Page 565-566, transcribed by Carolyn Ward from History of Butler County, Kansas by Vol. P. Mooney. Standard Publishing Company, Lawrence, Kan.: 1916. ill.; 894 pgs.


  HISTORY OF BUTLER COUNTY 565 cont'd

W. P. Flenner, one of the oldest veterans of the Civil war, living in Butler county, is living in retirement at El Dorado. Mr. Flenner was born in Huntingdon county, Pennslyvania, March 4, 1830, and is therefore in his eighty-seventh year, and is remarkably hale and hearty, and active both in mind and body, for one of his years. He was the only son born to Daniel and Catherine (Morningstar) Flenner, bath[sic] natives of Pennsylvania. The mother had three children by a former marriage to Archie Richardson, as follows: John, Thomas, and Elizabeth.

During the Civil war, W. P. Flenner served in Company G, Seventy-Sixth regiment, Illinois infantry, enlisting in 1862, and served until after the close of the war, receiving his honorable discharge, August 6, 1865. He took part in many historic campaigns and important battles. He was at the siege of Vicksburg, and in the campaigns of that vicinity.


566 HISTORY OF BUTLER COUNTY  

He was also at Jackson, Miss., and with Sherman on his march to the sea, taking part in most of the battles of that campaign, and he also participated in the last battle of the Civil war, which was fought April 9, 1865, at Ft. Blakley, Ala.

After his discharge from the army, he again engaged in the peaceful pursuits of civil life, like thousands of his comrades in arms, and began to forget about the great conflict that had raged for four long years. In May, 1873, he went to Nebraska and proved up on a claim there in 1875. In 1877, Mr. Flenner came to Butler county, Kansas, and located at El Dorado, where he worked at his trade, which was that of a plasterer, and later engaged in farming in El Dorado township, which he carried on successfully until 1908, when he returned to El Dorado, and since that time has been living practically in retirement.

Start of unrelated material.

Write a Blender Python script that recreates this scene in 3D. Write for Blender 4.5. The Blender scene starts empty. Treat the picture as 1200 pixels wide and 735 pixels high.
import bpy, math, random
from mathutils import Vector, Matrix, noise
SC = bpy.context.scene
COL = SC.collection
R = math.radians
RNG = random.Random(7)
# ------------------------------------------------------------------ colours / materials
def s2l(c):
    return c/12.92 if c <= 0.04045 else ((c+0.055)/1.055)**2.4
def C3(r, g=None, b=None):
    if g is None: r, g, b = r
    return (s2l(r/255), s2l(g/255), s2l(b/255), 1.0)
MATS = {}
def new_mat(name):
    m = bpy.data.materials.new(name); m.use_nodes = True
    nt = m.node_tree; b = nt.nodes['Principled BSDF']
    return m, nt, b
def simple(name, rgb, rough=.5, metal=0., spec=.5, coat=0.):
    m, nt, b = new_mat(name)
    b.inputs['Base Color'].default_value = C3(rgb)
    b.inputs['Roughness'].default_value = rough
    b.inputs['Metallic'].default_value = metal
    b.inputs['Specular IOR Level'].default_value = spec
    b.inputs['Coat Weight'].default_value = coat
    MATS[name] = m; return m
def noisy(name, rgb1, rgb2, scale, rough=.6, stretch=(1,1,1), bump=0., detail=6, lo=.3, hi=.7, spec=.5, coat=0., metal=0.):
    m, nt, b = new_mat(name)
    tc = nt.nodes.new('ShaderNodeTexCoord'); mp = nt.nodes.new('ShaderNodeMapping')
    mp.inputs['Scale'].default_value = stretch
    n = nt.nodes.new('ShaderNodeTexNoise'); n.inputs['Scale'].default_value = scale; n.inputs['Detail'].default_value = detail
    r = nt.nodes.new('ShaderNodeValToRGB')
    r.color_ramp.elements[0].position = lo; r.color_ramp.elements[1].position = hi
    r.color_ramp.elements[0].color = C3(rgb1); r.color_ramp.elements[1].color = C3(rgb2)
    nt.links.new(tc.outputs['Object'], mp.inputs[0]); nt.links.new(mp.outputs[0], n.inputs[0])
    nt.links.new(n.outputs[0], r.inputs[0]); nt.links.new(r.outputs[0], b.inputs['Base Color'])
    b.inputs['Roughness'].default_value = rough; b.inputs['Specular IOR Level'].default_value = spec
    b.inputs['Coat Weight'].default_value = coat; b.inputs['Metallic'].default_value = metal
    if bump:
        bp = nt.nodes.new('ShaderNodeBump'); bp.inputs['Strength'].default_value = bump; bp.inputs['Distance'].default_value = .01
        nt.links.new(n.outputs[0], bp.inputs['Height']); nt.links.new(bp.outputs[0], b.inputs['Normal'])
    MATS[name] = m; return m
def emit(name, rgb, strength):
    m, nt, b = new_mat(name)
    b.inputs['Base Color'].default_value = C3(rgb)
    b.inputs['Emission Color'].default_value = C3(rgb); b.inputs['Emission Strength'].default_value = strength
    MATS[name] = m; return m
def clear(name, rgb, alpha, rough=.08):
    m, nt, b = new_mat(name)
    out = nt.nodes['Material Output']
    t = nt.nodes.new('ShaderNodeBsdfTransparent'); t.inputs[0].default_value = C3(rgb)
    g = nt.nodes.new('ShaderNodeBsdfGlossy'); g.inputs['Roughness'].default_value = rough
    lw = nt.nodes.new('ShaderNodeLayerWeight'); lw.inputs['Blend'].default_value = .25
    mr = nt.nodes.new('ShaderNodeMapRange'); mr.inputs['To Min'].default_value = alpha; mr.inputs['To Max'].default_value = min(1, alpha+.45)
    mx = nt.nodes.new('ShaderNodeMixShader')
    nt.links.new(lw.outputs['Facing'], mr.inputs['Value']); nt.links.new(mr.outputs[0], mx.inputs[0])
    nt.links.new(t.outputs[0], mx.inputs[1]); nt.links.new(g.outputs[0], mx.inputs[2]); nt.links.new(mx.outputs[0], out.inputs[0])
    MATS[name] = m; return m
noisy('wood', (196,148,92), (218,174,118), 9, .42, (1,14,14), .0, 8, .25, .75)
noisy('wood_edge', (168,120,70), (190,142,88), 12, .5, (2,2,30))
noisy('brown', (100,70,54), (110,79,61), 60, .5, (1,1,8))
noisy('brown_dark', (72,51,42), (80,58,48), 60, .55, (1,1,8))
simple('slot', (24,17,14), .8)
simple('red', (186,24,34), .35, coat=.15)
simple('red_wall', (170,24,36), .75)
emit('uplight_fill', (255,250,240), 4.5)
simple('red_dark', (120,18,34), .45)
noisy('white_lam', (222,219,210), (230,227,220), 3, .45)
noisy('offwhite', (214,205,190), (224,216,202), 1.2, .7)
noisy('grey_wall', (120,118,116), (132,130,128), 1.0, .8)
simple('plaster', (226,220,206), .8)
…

Mr. Flenner was first married to Miss Susan Hofford, of Berlin, Pa., and the following children were born to that union: Ida, deceased: Mattie, deceased; Arizona, Ft. Worth, Texas; Grace, deceased; Mary, El Dorado, Kans.; Charles, deceased; Walter, Pawhuska, Okla., and John C., deceased. In 1888, Mr. Flenner married Mrs. Jennie Ruddick, who came to Kansas with her former husband, Mr. Ruddick, in 1870. They drove to this county in a covered wagon. Two children were born to Mrs. Flenner by her former marriage: Frank and Elizabeth Ruddick, both deceased. Frank died, in El Dorado in May, 1911, and Elizabeth, who for eleven years was a missionary in India, died in June, 1915.

Mrs. Flenner is a deeply religious woman, and since coming to this county, has been active in church, temperance and Sunday school work. She was a teacher of a Sunday school class for over thirty years, and is a woman of unusual mental attainments. Mr. Flenner is a Socialist, and admits without boasting that, in the matter of national politics, since 1856 he has always been on the losing side. He is the oldest Civil war veteran now living in Butler county, except Major Milks, of El Dorado. Mr. Flenner is a great reader, and has always kept himself well informed on questions of public importance, and is one of Butler county's grand old men.